Elizabeth Banks and Jennifer Lawrence Hunger Games movie image

Elizabeth Banks and Jennifer Lawrence in The Hunger Games.

Movie review – The Hunger Games

– by Shawn Conner

There was a time when a dystopian-set science fiction film like The Hunger Games would have been 30 minutes shorter and filled with three times as much story.

Alas, we live in the age of the serial blockbuster, where producers and studios find a property with a massive built-in fanbase and streeeeeetch it out to its breaking point. Witness the Harry Potter and Twilight series, neither of which had the decency to wrap up their climactic story in a tight little package but instead divided their denouements into two cashgrabs. (Believe it or not, the Twilight saga isn’t even over yet – the second part of the last part hits theatres in November!)

The Hunger Games, based on the YA bestseller by Suzanne Collins, is of this ilk. The flick spends nearly as much time on the set-up as it does on what should be the main story, the battle-to-the-death amongst 24 teenagers. We’re talking two-and-a-half hours here, folks, for what is essentially a commercial for the next two (at least) parts.

And The Hunger Games looks like every other blockbuster. Fast cuts, washed-out colours, and moments of sincere, unconvincing emotion make the movie seem even longer and duller than it is. No attempt has been made to give it a distinct style – even the the society’s overlords or whatever they are look as though they have been outfitted in leftovers from other, better science fiction movies.

The plot of the movie, which is set in a future when the lower classes have been suppressed and are forced to sacrifice a boy and a girl to the annual bloodbath The Hunger Games – which aren’t really games and don’t involve hunger – has more holes than a mini-doughnut stand and wastes fine actors like Woody Harrelson and Donald Sutherland with dialogue that is banal even by science fiction movie standards. At this point Sutherland has chewed more scenery than a herd of giraffes, but you can see Harrelson, as the now-he’s-alcoholic, now-he’s-not mentor in charge of coaching our 16-year-old heroine, itching for just one good line.

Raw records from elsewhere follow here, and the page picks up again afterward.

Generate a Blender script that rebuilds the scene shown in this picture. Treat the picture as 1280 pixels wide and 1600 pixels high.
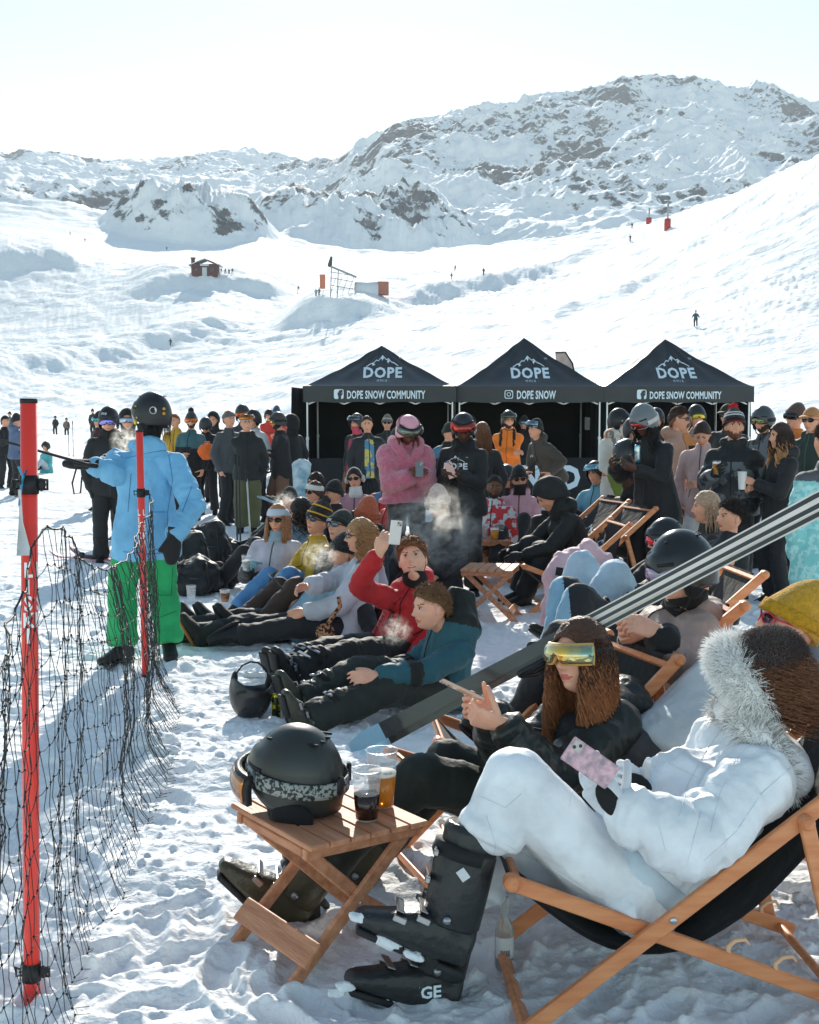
import bpy, math, random
import numpy as np
from mathutils import Vector as V, Matrix
from mathutils.bvhtree import BVHTree
R = math.radians
random.seed(5); rng = np.random.default_rng(5)
scene = bpy.context.scene
for o in list(bpy.data.objects): bpy.data.objects.remove(o)
COL = scene.collection
# ---------------------------------------------------------------- camera
F = 2000.0; CAMZ = 1.75; PITCH = math.atan(155/2000)
cd = bpy.data.cameras.new('camera'); cam = bpy.data.objects.new('camera', cd); COL.objects.link(cam)
cd.sensor_fit = 'VERTICAL'; cd.sensor_height = 36; cd.lens = 45; cd.clip_end = 12000; cd.clip_start = .1
cam.location = (0, 0, CAMZ); cam.rotation_euler = (R(90)-PITCH, 0, 0)
scene.camera = cam
# ---------------------------------------------------------------- sky and sun
SUN_EL = R(25); SUN_AZ = R(-1.5)      # azimuth measured from +Y towards +X
w = bpy.data.worlds.new('World'); scene.world = w; w.use_nodes = True
nt = w.node_tree; bgn = nt.nodes['Background']; bgn.inputs[1].default_value = .114
sky = nt.nodes.new('ShaderNodeTexSky'); sky.sky_type = 'NISHITA'; sky.sun_disc = False
sky.sun_elevation = SUN_EL; sky.sun_rotation = SUN_AZ; sky.altitude = 1800; sky.air_density = 1.0; sky.dust_density = .15; sky.ozone_density = .6
wb = nt.nodes.new('ShaderNodeMix'); wb.data_type = 'RGBA'; wb.blend_type = 'MULTIPLY'; wb.inputs[0].default_value = 1; wb.inputs[7].default_value = (.97, .965, .80, 1)
nt.links.new(sky.outputs[0], wb.inputs[6]); nt.links.new(wb.outputs[2], bgn.inputs[0])
sl = bpy.data.lights.new('sun', 'SUN'); sl.energy = 3.0; sl.angle = R(.6); sl.color = (1, .94, .83)
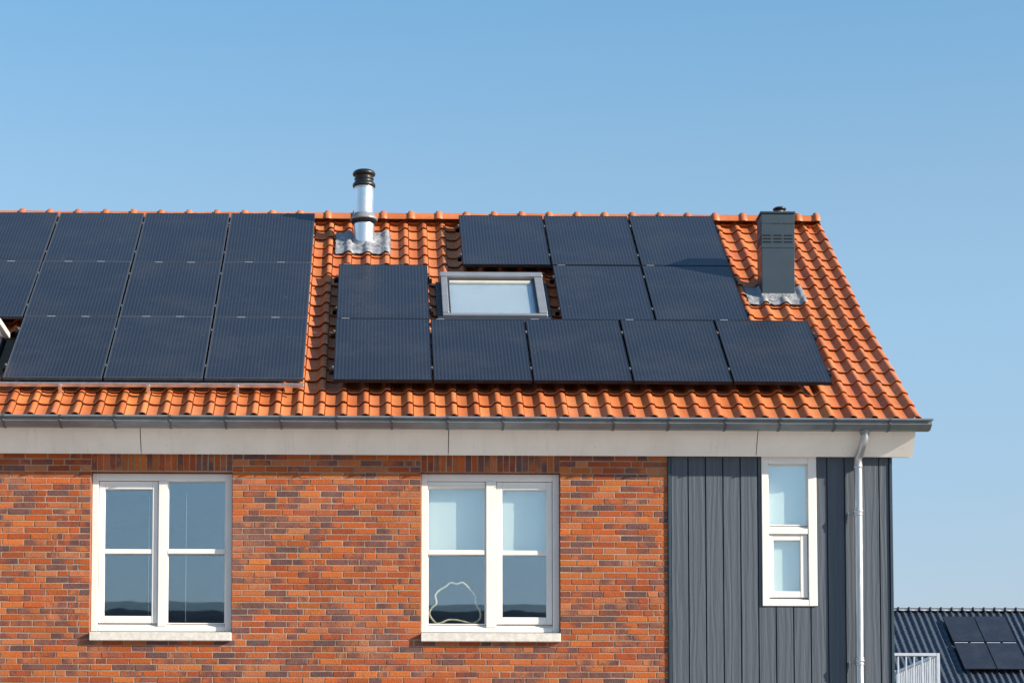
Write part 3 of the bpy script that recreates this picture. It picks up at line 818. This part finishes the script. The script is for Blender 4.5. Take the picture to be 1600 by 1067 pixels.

When the movie finally does get around to teens fighting teens, the war takes place in a forest that looks like it’s outside Squamish. You’d think whoever set up these “games” could have designed a better, more interesting arena. The film takes no chances on a possibly unsympathetic protagonist – even though the absurdly named Katniss Everdeen (because of course everyone in the future is named by Chris Martin and Gwyneth Paltrow) is supposedly a dead-eye shot with a bow, it might risk turning off one member of the audience by actually showing her killing something. And don’t get me started on the actual fight scenes, which are blurs of incomprehensible motion. I mean, why not hire a fight choreographer and do it up right?

Jennifer Lawrence, as aforementioned warrior Katniss, is easily the best and most enjoyable reason to see The Hunger Games. She shines with conviction in every scene she’s in, even when put together with charisma voids like Josh Hutcherson.

Hunger Games movie image Josh Hutcherson

Hunger Games' Josh Hutcherson.

But hey, don’t take my word for it. A glance at The Hunger Games‘ Rotten Tomatoes page shows that this reviewer is, once again, out of step with his fellow critics. Just about every other film scribe seems to have seen a different movie than I did – one that is “exciting and sometimes intuitive”, “compelling”, “thematically provocative” and “deeply felt” (whatever the f that means). Good for them; they can look forward to the inevitable sequels, including Catching Fire, in 2014, Mockingjay Part 1 in 2016 and Mockingjay Part 2 in 2017.